Ubuntu - Linux Groups And Permissons

You may have noticed that all permissions for files/folders have three categories. "owner", "group", and "everyone". These correspond to the 3 digits that you set for permissions, such as "750", which will give the owner the ability to do anything, users in the group to be able to read and execute the file, but not change it, and everyone else wont be able to do anything. Groups are a nice way of allowing certain users to be able to have limited access to your files, without giving everyone that same access. This is particularly relevant in the world of shared hosting. You need the apache process (which runs as www-data) to be able to access your files, but dont want to give this access to anyone else.

Add A User To A Group

sudo usermod -a -G [group] [user] 

# alternative method
sudo adduser [user] [group]

For example, you usually want to allow www-data to access your files so add them to your group (not the other way around). If you were to add users to the www-data group, then all those users have the group access to each others files!

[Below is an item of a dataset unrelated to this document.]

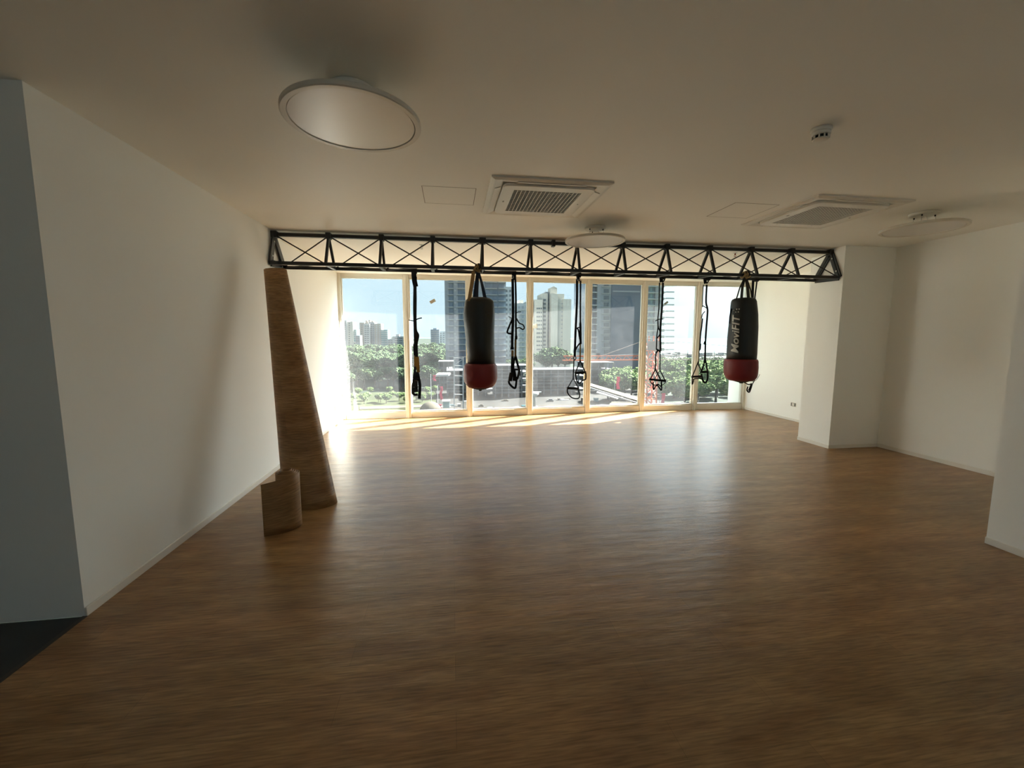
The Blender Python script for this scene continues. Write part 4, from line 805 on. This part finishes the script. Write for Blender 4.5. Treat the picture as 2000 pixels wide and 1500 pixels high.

sudo usermod -a -G [my-user] www-data

Incidentally, the permission level you probably want to set for your files on a webserver is 640 (750 for directories that need execute), which gives the owner read/write access, the group only read, and everyone else no access. The default permission level when creating files on ubuntu is 664, which gives everyone the ability to read your files!). If your lazy (like me), you can use the following command (but don't use if you don't want to give execute access, especially if you have an upload directory)

chmod 750 -R /path/to/web/directory

Permission Lookup Table

7 = rwx, - full access
6 = rw - read/write
5 = rx - read/execute
3 = r - read
2 = w - write
1 = x - execute
0 = --- no access

Remove Public (Other) Permissions

The following snippet configures all files within the specified directory (and the directory itself) such that users who are not part of the group or the owner have absolutely no permission to do anything.

chmod -R o-rwx [directory here]

Remove user from Group

sudo deluser [user] [group]
Forgetting to specify the group will delete the user instead!